Dabei sind die Interessen des Arbeitgebers an der Beendigung des Arbeitsverhältnisses den Interessen des Arbeitnehmers an der Fortsetzung gegenüberzustellen. Hierbei sind die Betriebszugehörigkeit, das vom Arbeitnehmer in seiner unbeanstandeten Beschäftigung erworbene "Vertrauenskapital", die ordentliche Kündigungsfrist, die Art und Schwere der Verfehlung, das Interesse an der korrekten Handhabung der Geschäftsanweisungen, die wirtschaftlichen Folgen des Vertragsverstoßes, der Verschuldensgrad, das gegebene Maß der Beschädigung des Vertrauens, die Wiederholungsgefahr, das Lebensalter des Arbeitnehmers, die Betriebsgröße sowie die Folgen der Auflösung des Arbeitsverhältnisses für den Arbeitnehmer zu berücksichtigen. Bei der Interessenabwägung sind auch mildere Mittel wie eine Änderungskündigung, Versetzung und eine ordentliche Kündigung in Betracht zu ziehen. Außerdem ist zu prüfen, ob eine Abmahnung ausreichend ist. Aus § 314 Abs. 2 BGB folgt ausdrücklich, dass vor Ausspruch der außerordentlichen Kündigung grundsätzlich abzumahnen ist.
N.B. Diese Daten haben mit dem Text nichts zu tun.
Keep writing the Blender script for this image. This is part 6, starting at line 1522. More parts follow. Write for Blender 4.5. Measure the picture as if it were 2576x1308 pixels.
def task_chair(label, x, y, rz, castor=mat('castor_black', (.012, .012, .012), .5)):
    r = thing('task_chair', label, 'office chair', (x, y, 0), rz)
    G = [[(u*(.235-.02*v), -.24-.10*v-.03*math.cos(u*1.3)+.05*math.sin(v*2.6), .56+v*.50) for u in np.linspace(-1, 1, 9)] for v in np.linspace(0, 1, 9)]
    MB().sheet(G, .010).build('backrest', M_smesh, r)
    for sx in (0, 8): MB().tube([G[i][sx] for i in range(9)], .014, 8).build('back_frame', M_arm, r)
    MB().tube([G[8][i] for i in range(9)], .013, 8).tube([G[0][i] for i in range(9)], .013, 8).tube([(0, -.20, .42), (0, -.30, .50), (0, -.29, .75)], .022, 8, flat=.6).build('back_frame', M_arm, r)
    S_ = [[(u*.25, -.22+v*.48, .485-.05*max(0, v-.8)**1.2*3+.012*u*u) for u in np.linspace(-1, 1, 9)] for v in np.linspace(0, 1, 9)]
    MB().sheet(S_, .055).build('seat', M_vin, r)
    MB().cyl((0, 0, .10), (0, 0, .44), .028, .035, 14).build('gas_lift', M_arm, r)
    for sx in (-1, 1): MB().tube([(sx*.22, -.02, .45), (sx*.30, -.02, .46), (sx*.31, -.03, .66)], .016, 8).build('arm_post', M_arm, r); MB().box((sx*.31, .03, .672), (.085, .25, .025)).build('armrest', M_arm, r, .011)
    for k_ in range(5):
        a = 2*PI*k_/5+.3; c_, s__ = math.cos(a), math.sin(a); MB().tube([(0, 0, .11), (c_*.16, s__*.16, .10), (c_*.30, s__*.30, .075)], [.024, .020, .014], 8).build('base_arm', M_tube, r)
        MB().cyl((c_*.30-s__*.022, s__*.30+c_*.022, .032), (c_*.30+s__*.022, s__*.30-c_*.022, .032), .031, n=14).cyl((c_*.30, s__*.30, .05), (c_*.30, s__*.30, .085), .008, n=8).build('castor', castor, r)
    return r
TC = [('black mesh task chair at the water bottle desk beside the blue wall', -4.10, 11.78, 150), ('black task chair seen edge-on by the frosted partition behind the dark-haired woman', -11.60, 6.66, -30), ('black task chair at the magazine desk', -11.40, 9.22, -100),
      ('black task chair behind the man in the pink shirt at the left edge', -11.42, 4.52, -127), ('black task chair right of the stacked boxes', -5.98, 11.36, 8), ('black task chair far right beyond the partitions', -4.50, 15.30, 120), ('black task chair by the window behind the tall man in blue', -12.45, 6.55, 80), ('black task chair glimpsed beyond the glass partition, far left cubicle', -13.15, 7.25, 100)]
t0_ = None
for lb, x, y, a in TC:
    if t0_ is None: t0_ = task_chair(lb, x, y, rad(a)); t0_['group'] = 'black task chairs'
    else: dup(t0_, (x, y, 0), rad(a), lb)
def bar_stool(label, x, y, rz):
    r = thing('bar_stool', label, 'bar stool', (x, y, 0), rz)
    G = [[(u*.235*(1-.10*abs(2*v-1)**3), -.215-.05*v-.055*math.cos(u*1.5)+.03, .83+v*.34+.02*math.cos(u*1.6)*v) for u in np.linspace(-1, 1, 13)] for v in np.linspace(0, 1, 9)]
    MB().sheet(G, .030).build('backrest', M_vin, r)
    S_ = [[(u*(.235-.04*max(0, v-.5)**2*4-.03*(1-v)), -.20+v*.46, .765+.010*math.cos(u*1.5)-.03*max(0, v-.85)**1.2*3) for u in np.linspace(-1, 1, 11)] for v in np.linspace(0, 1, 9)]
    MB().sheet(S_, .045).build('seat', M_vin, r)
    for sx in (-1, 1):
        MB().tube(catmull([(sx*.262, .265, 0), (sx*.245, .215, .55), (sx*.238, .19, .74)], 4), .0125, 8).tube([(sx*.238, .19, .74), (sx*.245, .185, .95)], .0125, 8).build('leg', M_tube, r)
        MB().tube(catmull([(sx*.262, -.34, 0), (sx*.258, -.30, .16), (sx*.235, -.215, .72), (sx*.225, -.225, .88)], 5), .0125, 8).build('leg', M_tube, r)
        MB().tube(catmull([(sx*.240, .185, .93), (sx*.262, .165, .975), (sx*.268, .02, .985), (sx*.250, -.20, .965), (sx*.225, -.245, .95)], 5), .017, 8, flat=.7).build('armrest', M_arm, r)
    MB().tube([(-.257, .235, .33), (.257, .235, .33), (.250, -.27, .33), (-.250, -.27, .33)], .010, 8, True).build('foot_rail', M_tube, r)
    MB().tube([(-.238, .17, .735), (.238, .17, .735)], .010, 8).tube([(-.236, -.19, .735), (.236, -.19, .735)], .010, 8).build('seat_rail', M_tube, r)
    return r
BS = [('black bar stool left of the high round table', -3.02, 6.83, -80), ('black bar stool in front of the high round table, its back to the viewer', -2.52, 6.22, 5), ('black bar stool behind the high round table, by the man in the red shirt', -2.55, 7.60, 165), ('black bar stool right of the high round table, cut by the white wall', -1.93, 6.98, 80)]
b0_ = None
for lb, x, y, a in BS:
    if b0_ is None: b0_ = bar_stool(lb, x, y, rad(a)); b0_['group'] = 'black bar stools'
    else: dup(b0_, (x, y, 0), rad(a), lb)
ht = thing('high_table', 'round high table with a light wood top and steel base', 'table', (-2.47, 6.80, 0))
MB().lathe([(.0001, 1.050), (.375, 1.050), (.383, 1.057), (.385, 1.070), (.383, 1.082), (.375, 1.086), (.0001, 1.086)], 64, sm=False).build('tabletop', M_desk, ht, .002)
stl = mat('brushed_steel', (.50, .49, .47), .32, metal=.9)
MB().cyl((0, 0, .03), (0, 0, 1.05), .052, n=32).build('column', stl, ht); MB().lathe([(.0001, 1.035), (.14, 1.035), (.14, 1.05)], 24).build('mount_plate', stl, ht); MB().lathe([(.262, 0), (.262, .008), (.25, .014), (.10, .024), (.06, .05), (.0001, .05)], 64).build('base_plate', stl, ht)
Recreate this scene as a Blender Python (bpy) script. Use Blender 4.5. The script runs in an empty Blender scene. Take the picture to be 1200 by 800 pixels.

Hilfsweise ordentliche Kündigung
Ob eine außerordentliche Kündigung vor einem Arbeitsgericht Bestand haben wird, ist angesichts der vielfältigen Kriterien, die bei der Zumutbarkeit gegeneinander abzuwägen sind, schwer vorhersehbar. Andererseits wird vom gekündigten Arbeitnehmer gegen eine außerordentliche Kündigung in der Regel Kündigungsschutzklage erhoben. Hierzu wird er oft auch von der Agentur für Arbeit aufgefordert, wenn er die nach einer außerordentlichen Kündigung zu verhängende Sperrzeit für das Arbeitslosengeld nicht akzeptieren will.
Hilfsweise zugleich ordentlich kündigen
Um sicherzustellen, dass das Arbeitsgericht im Kündigungsschutzprozess hilfsweise die weniger strengen Voraussetzungen einer ordentlichen Kündigung prüft, sollte die außerordentliche Kündigung hilfsweise zugleich auch als ordentliche Kündigung erklärt werden.
Formulierungsvorschlag:
"Hiermit kündigen wir Ihnen das Arbeitsverhältnis fristlos mit sofortiger Wirkung, hilfsweise ordentlich zum 31.7.2023, bzw. zum nächstmöglichen Zeitpunkt."
Anhörung des Betriebsrats
Falls ein Betriebsrat existiert, ist die ordentliche Kündigung jedoch nur bei ordnungsgemäßer Anhörung des Betriebsrats auch zur ordentlichen Kündigung wirksam.
Hilfsweise doppelte Betriebsratsanhörung
Mit der Anhörung des Betriebsrats zur außerordentlichen Kündigung sollte der Betriebsrat mit getrenntem Anhörungsschreiben auch zur hilfsweisen ordentlichen Kündigung angehört werden. Wegen der unterschiedlichen Widerspruchsfristen von einer Woche bei der ordentlichen und 3 Tagen bei der außerordentlichen Kündigung kann dem Betriebsrat so deutlich vermittelt werden, zu welcher Kündigung er Stellung nehmen soll. Um möglichst sicherzustellen, dass der Betriebsrat, wenn er eine Stellungnahme vor Ablauf der Frist abgibt, diese auch "abschließend" abgibt, kann auf dem Anhörungsbogen dies gleich für den Betriebsrat vorformuliert oder zum Ankreuzen vorbereitet werden. In diesem Fall sind die getrennten Anhörungsschreiben nicht zu umgehen. Die Einhaltung der 2-wöchigen Ausschlussfrist kann auch die doppelte Anhörung erfordern, da die Anhörungsfrist des Betriebsrats die Ausschlussfrist nicht verlängert.